After a number of major and career path changes, I stumbled upon computer science and software engineering. Luckily, I was able to convince Slack, company that makes software to help teams work better, to allow me to work there this summer. While I could write an entire separate essay about how amazing Slack has been, I want to focus more on something more intimate and personal: how I’ve recovered my enthusiasm to create and why schools need to stop beating it out of students.

Unfortunately, perceptions of engineering are primarily driven by its technical difficulty. This perception is dangerous, not because engineering is easy, but because that is not the point of engineering. Whatever discipline you are interested in- civil, mechanical, electrical, software- the goal is not to be needlessly difficult. The goal is to build and create things; hopefully, these things help people by making their lives incrementally easier.

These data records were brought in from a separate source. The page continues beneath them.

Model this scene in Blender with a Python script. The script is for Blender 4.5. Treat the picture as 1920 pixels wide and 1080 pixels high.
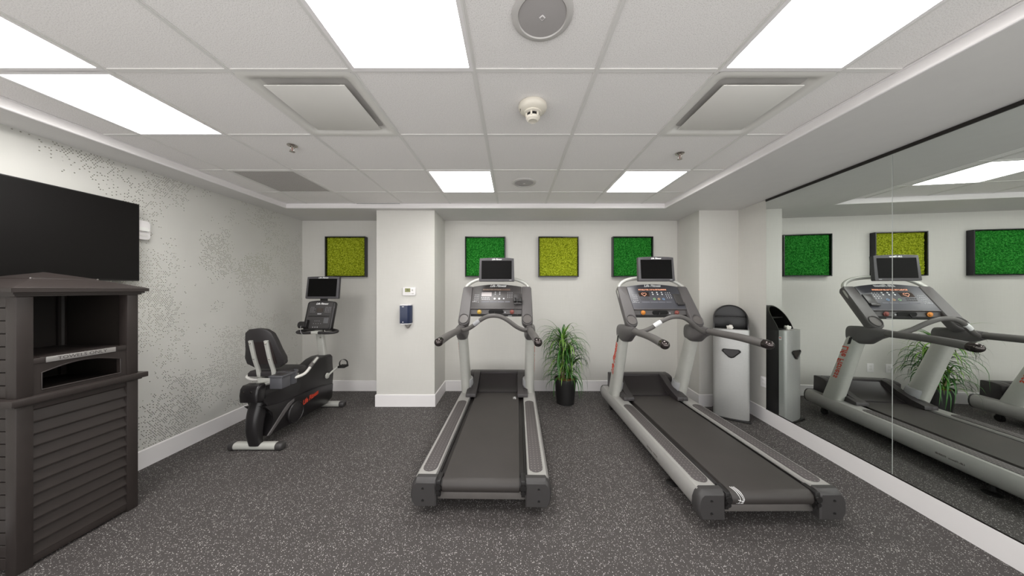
import bpy, bmesh, math, random
from mathutils import Vector, Matrix, noise
random.seed(7)
for o in list(bpy.data.objects): bpy.data.objects.remove(o)
SC = bpy.context.scene
COL = SC.collection
PI = math.pi

# ------------------------------------------------------------ camera, world, exposure
FPX = 543.0
cam_d = bpy.data.cameras.new('camera'); cam = bpy.data.objects.new('camera', cam_d); COL.objects.link(cam)
cam.location = (0, 0, 1.55); cam.rotation_euler = (PI/2, 0, 0)
cam_d.sensor_width = 36; cam_d.lens = 36*FPX/1920
cam_d.shift_x = -2.5/1920; cam_d.shift_y = 1.0/1920
cam_d.clip_start = .02
SC.camera = cam
W = bpy.data.worlds.new('world'); SC.world = W; W.use_nodes = True
W.node_tree.nodes['Background'].inputs[0].default_value = (1.0, .99, .98, 1)
W.node_tree.nodes['Background'].inputs[1].default_value = 2.35
LAMP = 17.0
SC.view_settings.view_transform = 'Standard'; SC.view_settings.look = 'None'
SC.view_settings.gamma = 1; SC.view_settings.use_curve_mapping = False
SC.view_settings.exposure = 0.05

# ------------------------------------------------------------ helpers
def lin(h):
    h = h.lstrip('#'); r = []
    for i in (0, 2, 4):
        v = int(h[i:i+2], 16)/255
        r.append(v/12.92 if v <= .04045 else ((v+.055)/1.055)**2.4)
    return (*r, 1)
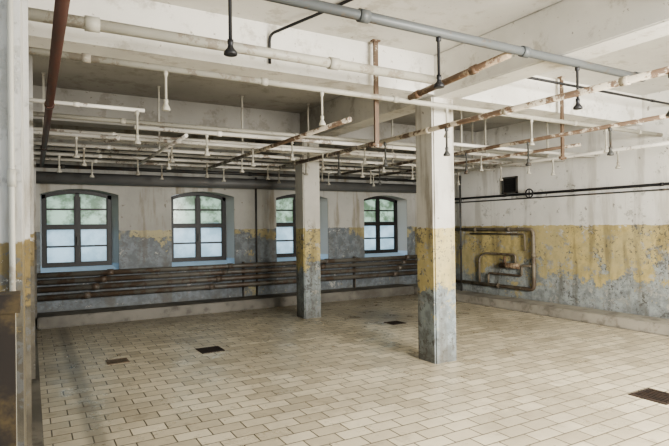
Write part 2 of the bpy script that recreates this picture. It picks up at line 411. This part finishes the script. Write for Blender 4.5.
# right wall pipework
X1 = XR-.06
straight('wall_pipe', (X1+.02, 1.0, 2.16), (X1+.02, 9.9, 2.16), .022, P_black, 'thin black pipe along the white wall', collars=1.5)
straight('wall_pipe', (X1+.04, 1.0, 2.08), (X1+.04, 9.9, 2.08), .012, P_greyd, 'thin grey conduit along the white wall', collars=1.5)
wp = root('wall_pipework', (X1, 7.5, .34), 'rusty grey-brown pipe loop with valve on peeling yellow wall', 'pipe')
bm = bmesh.new()
tube(bm, [(X1, 10.1, 1.49), (X1, 6.72, 1.49), (X1, 6.72, .36), (X1, 9.9, .36)], .036, bend=.1)
tube(bm, [(X1, 8.35, 1.40), (X1, 6.92, 1.40), (X1, 6.92, 1.08)], .018, bend=.05)
for p, a in (((X1, 8.2, 1.49), (0,1,0)), ((X1, 7.3, 1.49), (0,1,0)), ((X1, 6.72, 1.0), (0,0,1)), ((X1, 7.6, .36), (0,1,0))): collar(bm, p, a, .046, .08)
finish('pipe_run', bm, P_ochre, (X1, 7.5, .36), parent=wp)
bm = bmesh.new()
tube(bm, [(X1, 8.1, .36), (X1, 8.1, .90), (X1, 7.95, 1.0), (X1, 7.15, 1.0), (X1, 7.15, .78)], .024, bend=.06)
tube(bm, [(X1, 7.85, .36), (X1, 7.85, .60), (X1, 7.0, .60), (X1, 7.0, .80), (X1, 6.74, .80)], .022, bend=.06)
finish('branch_pipe', bm, P_ochre, (X1, 7.5, .7), parent=wp)
bm = bmesh.new(); tube(bm, [(X1-.02, 7.5, .78), (X1-.02, 7.05, .78)], .055, 18); tube(bm, [(X1-.02, 7.4, .78), (X1-.02, 7.4, .96)], .024)
tube(bm, [(X1-.02, 7.25, .80), (X1-.12, 7.25, .80)], .018); collar(bm, (X1-.13, 7.25, .80), (1,0,0), .045, .02)
finish('mixing_valve', bm, P_rust, (X1-.02, 7.3, .78), 'rusted cast mixing valve', parent=wp)
bm = bmesh.new()
tube(bm, [(X1-.02, 8.62, 2.66), (X1-.02, 8.62, .16)], .022)
collar(bm, (X1-.02, 8.62, 1.1), (0,0,1), .032, .07); collar(bm, (X1-.02, 8.62, 2.1), (0,0,1), .032, .07)
finish('riser_pipe', bm, P_greyd, (X1-.02, 8.62, .16), 'dark vertical riser pipe on the wall', 'pipe')
XV = X1-.11
wv = root('wheel_valve', (XR, 6.71, 2.16), 'small black hand wheel valve on the wall pipe', 'valve')
bm = bmesh.new(); tube(bm, [(XR, 6.71, 2.16), (XV, 6.71, 2.16)], .014)
finish('valve_stem', bm, P_black, (XR, 6.71, 2.16), parent=wv)
bm = bmesh.new()
for k in range(24):
    a0, a1 = 2*math.pi*k/24, 2*math.pi*(k+1)/24
    tube(bm, [(XV, 6.71+.08*math.cos(a0), 2.16+.08*math.sin(a0)), (XV, 6.71+.08*math.cos(a1), 2.16+.08*math.sin(a1))], .013, 8)
for k in range(4):
    a0 = math.pi*k/2; tube(bm, [(XV, 6.71, 2.16), (XV, 6.71+.08*math.cos(a0), 2.16+.08*math.sin(a0))], .010, 8)
finish('hand_wheel', bm, P_black, (XV, 6.71, 2.16), parent=wv)
bm = bmesh.new(); y0, y1, z0, z1 = 7.11, 7.49, 2.19, 2.52
v = root('wall_vent', (XR, 7.3, 2.36), 'dark rectangular ventilation opening in the white wall', 'vent')
for b in ((XR-.04, XR, y0, y1, z0, z0+.03), (XR-.04, XR, y0, y1, z1-.03, z1), (XR-.04, XR, y0, y0+.03, z0, z1), (XR-.04, XR, y1-.03, y1, z0, z1)): box(bm, *b)
finish('vent_frame', bm, P_greyd, (XR-.01, 7.3, 2.36), parent=v)
bm = bmesh.new(); box(bm, XR-.015, XR-.002, y0+.03, y1-.03, z0+.03, z1-.03)
for k in range(6): box(bm, XR-.028, XR-.013, y0+.03, y1-.03, z0+.05+k*.045, z0+.06+k*.045)
finish('vent_grille', bm, M_dark, (XR-.01, 7.3, 2.36), parent=v)

def hanger(x, y, z0, z1, w, mat, label, foot=True):
    bm = bmesh.new(); box(bm, x-w/2, x+w/2, y-.012, y+.012, z0, z1)
    box(bm, x-w*.9, x+w*.9, y-.03, y+.03, z1-.015, z1)
    if foot: tube(bm, [(x-.06, y, z0+.03), (x+.06, y, z0+.03)], .018)
    finish('pipe_hanger', bm, mat, (x, y, z1), label, 'hanger', group='ceiling pipe hangers')
hanger(3.17, 4.6, 2.42, ZC, .05, P_whiterust, 'flat rusty pale hanger bar from the ceiling')
hanger(6.17, 4.6, 2.44, ZC, .05, P_whiterust, 'flat rusty pale hanger bar from the ceiling')
for x, y in ((1.55, 7.5), (2.75, 7.5), (5.5, 7.5), (7.4, 7.5), (1.55, 9.2), (7.4, 9.2), (3.85, 5.6), (3.85, 7.5), (.16, 7.5), (5.5, 5.8), (7.4, 5.8), (6.4, 6.2)):
    hanger(x, y, 2.672, ZC, .024, P_dull, 'thin hanger rod from the ceiling', False)

bm = bmesh.new(); tube(bm, [(2.0, 4.68, 3.16), (2.0, 4.68, 3.44), (2.35, 4.0, 3.53), (2.9, 1.6, 3.53)], .014)
finish('conduit', bm, P_black, (2.0, 4.68, 3.16), 'thin black bent conduit climbing from beam to ceiling', 'conduit')
straight('conduit', (4.38, 4.2, 3.3), (XR, 4.2, 3.3), .016, P_black, 'thin black straight conduit below the ceiling', 'conduit', collars=1.4)
bm = bmesh.new(); tube(bm, [(-.045, 1.788, 0), (-.045, 1.788, ZC)], .008)
for z in (.6, 1.75, 2.5): collar(bm, (-.045, 1.788, z), (0,0,1), .011, .05)
finish('riser_pipe', bm, P_dull, (-.045, 1.788, 0), 'thin dull riser pipe on the wall end', 'pipe')

def drain(x, y, s, mat, label):
    ob = root('floor_drain', (x, y, 0), label, 'drain', 'floor drains')
    bm = bmesh.new(); t = .025
    for b in ((x-s, x+s, y-s, y-s+t), (x-s, x+s, y+s-t, y+s), (x-s, x-s+t, y-s+t, y+s-t), (x+s-t, x+s, y-s+t, y+s-t)): box(bm, *b, 0, .008)
    box(bm, x-s+t, x+s-t, y-s+t, y+s-t, 0, .002)
    finish('drain_frame', bm, mat, (x, y, 0), parent=ob)
    bm = bmesh.new(); n = 7
    for i in range(n):
        c = x-s+t+.012 + (2*s-2*t-.024)*i/(n-1); box(bm, c-.008, c+.008, y-s+t, y+s-t, .002, .007)
    finish('drain_grate', bm, mat, (x, y, .002), parent=ob)
drain(2.03, 6.83, .15, M_drain, 'dark rusty square drain grate in the tiles')
drain(.90, 6.85, .12, M_drainb, 'small brownish drain cover in the tiles')
drain(4.97, 2.75, .17, M_drain, 'large dark rusty drain grate in the tiles')
drain(5.17, 7.04, .13, M_drain, 'dark square drain in a damp patch of tiles')

wpn = root('wooden_panel', (-.25, 1.38, 0), 'dark peeling framed panel standing by the wall end', 'panel')
bm = bmesh.new(); box(bm, -.5, -.03, 1.36, 1.40, 0, 1.42)
for b in ((-.10, -.03, 1.345, 1.36, .02, 1.42), (-.5, -.10, 1.345, 1.36, 1.28, 1.42), (-.5, -.10, 1.345, 1.36, .6, .72), (-.5, -.10, 1.345, 1.36, .02, .2)): box(bm, *b)
finish('panel_board', bm, M_wood, (-.25, 1.38, 0), parent=wpn)
bm = bmesh.new(); box(bm, -.52, -.02, 1.34, 1.42, 1.42, 1.46)
finish('cap_rail', bm, M_wood, (-.25, 1.38, 1.42), parent=wpn)

# ------------------------------------------------------------ light
w = bpy.data.worlds.new('World'); scene.world = w; w.use_nodes = True
bg = w.node_tree.nodes['Background']; bg.inputs[0].default_value = (.84, .92, 1.0, 1); bg.inputs[1].default_value = 1.45
def area(name, loc, target, sx, sy, power, col):
    l = bpy.data.lights.new(name, 'AREA'); l.shape = 'RECTANGLE'; l.size = sx; l.size_y = sy; l.energy = power; l.color = col
    o = bpy.data.objects.new(name, l); COL.objects.link(o); o.location = loc
    o.rotation_euler = (Vector(target)-Vector(loc)).to_track_quat('-Z', 'Y').to_euler(); return o
area('rear_fill', (4.2, -1.2, 2.2), (5.2, 6, 1.4), 2.4, 1.2, 730, (1, .965, .905))  # added fill light behind the camera, not a fitting of the room

# ------------------------------------------------------------ camera
cam = bpy.data.cameras.new('camera'); cam.lens = 28.5; cam.sensor_width = 36; cam.clip_start = .05
co = bpy.data.objects.new('camera', cam); COL.objects.link(co)
M = Matrix.Rotation(math.radians(-29.9), 4, 'Z') @ Matrix.Rotation(math.radians(90.32), 4, 'X') @ Matrix.Rotation(math.radians(-.72), 4, 'Z')
M.translation = (0, 0, 1.6); co.matrix_world = M
scene.camera = co
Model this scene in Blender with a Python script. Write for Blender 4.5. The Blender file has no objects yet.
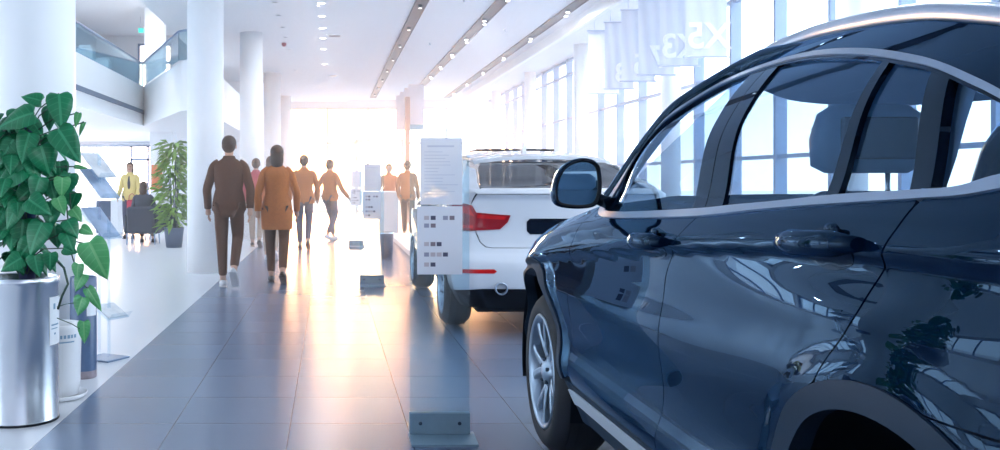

While building and creating things is mind-bogglingly difficult and complex, it remains at the heart of engineering. Spending time this summer, actually helping to build something, as opposed to being stuck staring at an exam paper, has reminded me that building and creating is what its all about. There’s a unique satisfaction to it that is unmatched; the grit required, though taxing, becomes worth it when you see whatever you created working.

Maybe I am alone in my engineering experience, but I would guess that I’m not. In fact, most of the people I have talked to feel similarly about their engineering education. Curriculums are reduced to a set of dry learning objectives, while boring, convoluted labs are stacked on top of numbing problems sets. Metrics are driven more by average GPA, graduation rates, and the jobs students are getting, rather than the brilliance, novelty, and quality of their work.

Essentially, everything that gives you energy- the understanding, the feeling of accomplishment, and the pride that comes from creating something meaningful is stripped away under the pretense of academic rigor. “It’s hard because that’s what real engineering is like”, “You’ll have to do this in industry”, “If you think this is hard, then you should major in something else”- this is the steady stream bullshit fed to engineering students, likely the day after they stayed up until 5 AM studying for a test that the professor made so difficult it wouldn’t even matter.

The best way to help teach people how to be great engineers might just not require schools to quite literally ruin students’ lives. Maybe- now this might be a really wild thought- we should think about why students want to be engineers. Unsurprisingly, that reason aligns perfectly with what engineers do. I want to build things. Engineers build things. Why is there all this garbage in the middle? Schools have somehow convinced us that in order to build things, we have to sacrifice our mental, physical, and social health.

That has nothing to do with engineering. Engineering is about creating and solving problems and helping improve people’s lives. Everything we learn should be centered around the mission to create something meaningful- especially if we want students to be engineers. This mission is a more compelling motivator than any haughty pretense enumerated by schools. Since rediscovering what it means to be an engineer, I have also rediscovered the energy and passion that drew me to engineering in the first place, and in doing so, I am more content than I have been since I started school. I encourage my similarly disillusioned colleagues to forget about school and academics; I think they’ll find how much they still love engineering the same way I did.